A similar convolution happens with Chocobos. These are used to travel places your car can’t get to but you have to pay to “rent” them. Even though the game lets you customize your own Chocobo, you need to pay for rental tickets and you can have 7 days max before you need to replenish. There’s really no reason to do it like that other than to make it more annoying for the player.

When you aren’t driving or riding you are on foot and the “realness” of scale comes into play. Typically in games things are scaled down a bit to make it easier for the player and make things snappier. Final Fantasy 15 doesn’t really do that, a train platform can take minutes to walk across, you’ll get a small item reward for doing it, but it’s otherwise it’s just a more realistic waste of space. Lots of places are like this and the graphics really add to it. Lighting quality is fantastic if a bit blown out in places, vistas are huge, it’s pretty impressive all around. In fact, it’s often so good that it falls into uncanny valley. Characters animate exaggeratedly, grass clips through the bottom of the car, walking through water looks like they just transparently faded the legs. It just doesn’t always make sense which things will look fantastic and which things could take a little more time in the oven. This also appears in the sound design. Much of it is great, from the music to the sound effects, the main voice acting is pretty decent but sometime it doesn’t work either because of the performance or because the way the game times the lines it’s very clear that conversations were not recorded organically. It’s such a strange duality.

Music though is quite good all around although there is one track that sounds suspiciously like the Elder Scrolls: Skyrim main theme.
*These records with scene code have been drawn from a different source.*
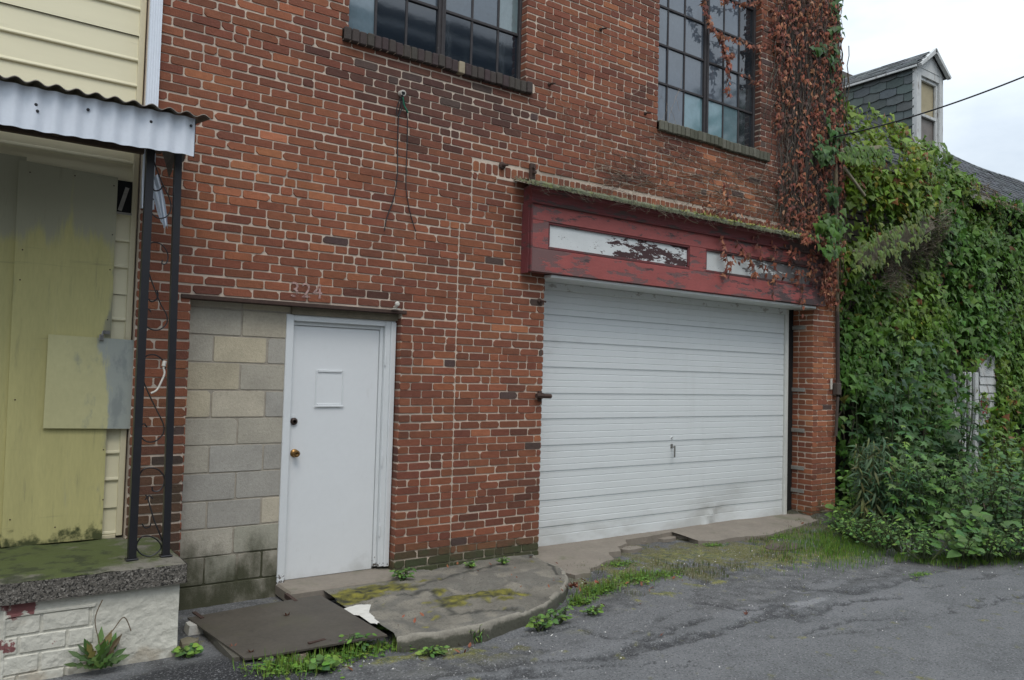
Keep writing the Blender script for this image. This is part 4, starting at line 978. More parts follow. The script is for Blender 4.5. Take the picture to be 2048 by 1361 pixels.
SC = [[(300, 300), (312, 335), (325, 368), (338, 395), (342, 415), (335, 432), (318, 437), (302, 425), (295, 405), (300, 395), (308, 400)],
      [(305, 376), (310, 382), (320, 380), (326, 372)],
      [(292, 497), (304, 486), (320, 488), (332, 500), (336, 515), (332, 527), (324, 528), (325, 520)],
      [(291, 512), (296, 540), (308, 575), (322, 610), (333, 630), (333, 648), (318, 660), (300, 658), (287, 645), (288, 625), (296, 618), (302, 624)],
      [(296, 598), (303, 604), (312, 600), (316, 590), (314, 580)],
      [(285, 720), (296, 711), (312, 711), (326, 722), (330, 735), (326, 742)],
      [(282, 728), (284, 752), (296, 785), (314, 822), (327, 850), (326, 868), (312, 882), (295, 884), (282, 874), (279, 858), (288, 848), (294, 855)],
      [(277, 955), (286, 940), (302, 936), (318, 941), (328, 955), (327, 970), (318, 982), (306, 982), (304, 974)],
      [(291, 990), (296, 1000), (308, 1040), (320, 1070), (325, 1085)],
      [(284, 1048), (290, 1056), (299, 1054), (302, 1046)], [(290, 1000), (298, 992), (306, 998)],
      [(275, 1085), (284, 1074), (300, 1073), (316, 1082), (322, 1095), (314, 1106), (298, 1113), (282, 1108), (273, 1096), (275, 1084)]]
for s_ in SC:
    q = MB(); V = catm([P(x_, y_, 5.26) for x_, y_ in s_], 6); q.tube(V, .0045, 5); q.build('scroll', M['dark_iron'], su)
q = MB(); V = catm([P(x_, y_, 5.235) for x_, y_ in ((330, 722), (327, 735), (329, 748), (322, 765), (314, 780), (302, 787))], 6); q.tube(V, .006, 6); q.tube(V[:6], .012, 6)
tag(q.build('white_cord', M['porcelain']), 'short white cord tied to the right black porch post', 'cord')

# ================================================================ LEAVES
def lobed(n=5, deep=.55, ratio=1.0):
    o = [(0, 0)]
    k = n*2-1
    for i in range(k+2):
        a = -pi*.86+2*pi*.86*i/(k+1)
        r = (.62 if i % 2 == 1 else .62*(1-deep)) if 0 < i < k+1 else .25
        if i % 2 == 1: r *= 1+.35*cos(a)
        o.append((sin(a)*r*ratio, .28+cos(a)*r))
    return o
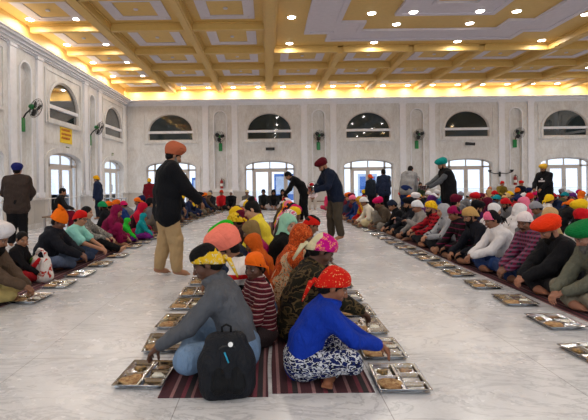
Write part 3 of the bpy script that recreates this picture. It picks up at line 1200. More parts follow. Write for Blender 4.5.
# row along the back wall and pairs in the left-hand coffers
x = -6.55
while x < 16.6: SPOTS.append((x, 22.12)); x += 1.225
for y in (19.5, 17.3, 15.05, 12.7, 10.4, 8.1, 5.8, 3.5, 1.2):
    SPOTS += [(-6.66, y), (-5.35, y)]
for p in ((291.5, 17), (289, 46), (371.6, 13), (371.6, 45.3), (452.7, 44.6), (535, 43.6), (516.8, 11), (480, 9), (413.5, 10), (396.5, 24), (469.8, 23), (585.6, 14)):
    q = ground(p[0], p[1], ZC); SPOTS.append((q[0], min(q[1], 15.2)))
# the same lamps repeat towards and behind the viewer
for y in (8.6, 5.2, 1.8, -1.6):
    for x in (.75, 3.1, 6.9, 9.3, 11.1): SPOTS.append((x, y))
for y in (19, 14.8, 10.6, 6.4, 2.2):
    SPOTS.append((15.9, y)); SPOTS.append((13.6, y))
LITE = bpy.data.lights.new('downlight_beam', 'AREA')
LITE.shape = 'DISK'; LITE.size = .12; LITE.energy = 20; LITE.color = (1.0, .955, .90); LITE.spread = math.radians(178)
for (x, y) in SPOTS:
    z0 = ZC - .05 if ((5 - 3.72 < x < 5 - 2.87 or 5 + 2.87 < x < 5 + 3.72) and y < 14.75) or (5 - 3.72 < x < 5 + 3.72 and 13.9 < y < 14.75) or (abs(x - 5) < 1.32 and y < 12.55) else ZC
    downlight(x, y, z0)
    lo = bpy.data.objects.new('downlight_beam', LITE); COL.objects.link(lo)
    lo.location = (x, y, z0 - .06)
# added, unseen warm fill lamps above the cornice, brightening the yellow band from below
for (x, y, L, rz) in ((5.0, YB - .16, 23.4, 0), (XL + .16, 8.75, 26.5, PI / 2)):
    ld = bpy.data.lights.new('cove_fill', 'AREA'); ld.shape = 'RECTANGLE'; ld.size = L; ld.size_y = .05
    ld.energy = 2.6 * L; ld.color = (1.0, .90, .70)
    lo = bpy.data.objects.new('cove_fill', ld); COL.objects.link(lo)
    lo.location = (x, y, 5.44); lo.rotation_euler = (PI, 0, rz)

# ------------------------------------------------------------------ daylight
w = bpy.data.worlds.new('world'); SC.world = w; w.use_nodes = True
bg = w.node_tree.nodes['Background']
bg.inputs[0].default_value = (.84, .92, 1.0, 1); bg.inputs[1].default_value = 1.5

# outside the back doors: a pale terrace, a low blue hoarding and a white arcade
M_TER = plain('terrace_stone', s2l(225, 225, 230), .7)
m = MB(); m.box(-30, 40, YB + .5, 60, -.12, -.02); m.box(-30, XL - .5, -10, 60, -.12, -.02)
struct('floor_terrace', m.mesh('terrace'), M_TER)
M_BLUE = plain('blue_hoarding', s2l(60, 120, 205), .6)
M_PALE = plain('pale_building', s2l(206, 222, 246), .8)
k = 0
for (x0, x1, y0, h, mt, nm) in ((.35, 1.6, 25.5, 1.75, M_BLUE, 'b'), (5.2, 6.3, 26, 1.7, M_PALE, 'p'), (9.9, 10.7, 26.2, 1.8, M_BLUE, 'b2'), (15.2, 16.4, 26.2, 1.5, M_BLUE, 'b3'), (-4.4, -3.7, 26, 1.6, M_BLUE, 'b4')):
    m = MB(); m.box(x0, x1, y0, y0 + .06, .25, h)
    root = empty('notice_board', ((x0 + x1) / 2, y0, 0))
    lab = {'b': 'blue notice board outside the glass doors behind the trio seated in black', 'p': 'pale notice board outside the third pair of back doors', 'b2': 'blue notice board outside the doors right of the man in the teal turban', 'b3': 'blue notice board outside the doors at the far right', 'b4': 'blue notice board outside the leftmost back doors'}[nm]
    tag(root, lab, 'notice board')
    m2 = MB(); m2.box(x0 + .1, x1 - .1, y0 - .01, y0 - .001, .6, h - .15)
    Mi = Matrix.Translation((-(x0 + x1) / 2, -y0, 0))
    m.obj('board', mt, root, M=Mi)
    m2.obj('sheet', M_PALE if mt is M_BLUE else M_BLUE, root, M=Mi)
    for xa in (x0, x1 - .05):
        m3 = MB(); m3.box(xa, xa + .05, y0, y0 + .05, -.02, .3); m3.obj('leg', M_STEEL, root, M=Mi)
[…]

Also disappointingly the primary gameplay is sadly not really a recognizable JRPG. There are elements but it’s now more of an action game. To be honest I never really felt I got the hang of how battles were supposed to be played. You can dodge and block but it’s often hard to do in a group and some attacks don’t have good tells. For the most part it’s pretty easy up until the final chapter though. Bosses are also strange because you spend most of the fight on the first 25% of their HP only to take down the rest in a quick flurry. Even more bizarre is that nearly all the bosses have some QTE mechanic making it feel like you aren’t really fighting a boss but watching a cutscene. This really cheapens accomplishment. During the last part of the game the enemies suddenly become ridiculously overpowered. They start having tons of HP and generally resist everything, requiring you to find special attack windows where you can stagger them and there’s no organic way to learn them. On top of that a single hit will take you from full health to danger leaving you to go through countless potions. This was really where the game stopped being fun for me. I was 10 levels higher than I was supposed to be but every battle seemed to drag on forever. Maybe I just didn’t understand what the game wanted but considering the other 90% of the game went by just fine I don’t see why it should spike so sharply. The one mercy the game gives you is that summons are basically random so if you are in a battle long enough you’ll eventually get a summon that will kill everything.

The pacing also goes wild around halfway through the 14 chapters. What was an open world full of driving and sidequests becomes a Final Fantasy 13 style, walk down corridor for a cutscene and maybe fight a boss. The final chapter is a time-skip. It’s very Ocarina of Time style the ruins 10 years in the future where the bad-guys won. To make it work you’re allowed to go back in time at rest points with a menu option to continue playing during those times with all your items and such bridging over. Then there’s one last slog before the final battle, the last half of which is some new mechanic that’s not entirely clear.

Final Fantasy 15 hard game to pin down. It tries to do so many things it just fails at. There’s some promising bits but it’s not the type of game that exceeds the sum of it’s parts. It’s perhaps not surprising given the development but as a Final Fantasy it’s not really what I was expecting. I think of everything the setting was the best part and probably the reason to actually play it.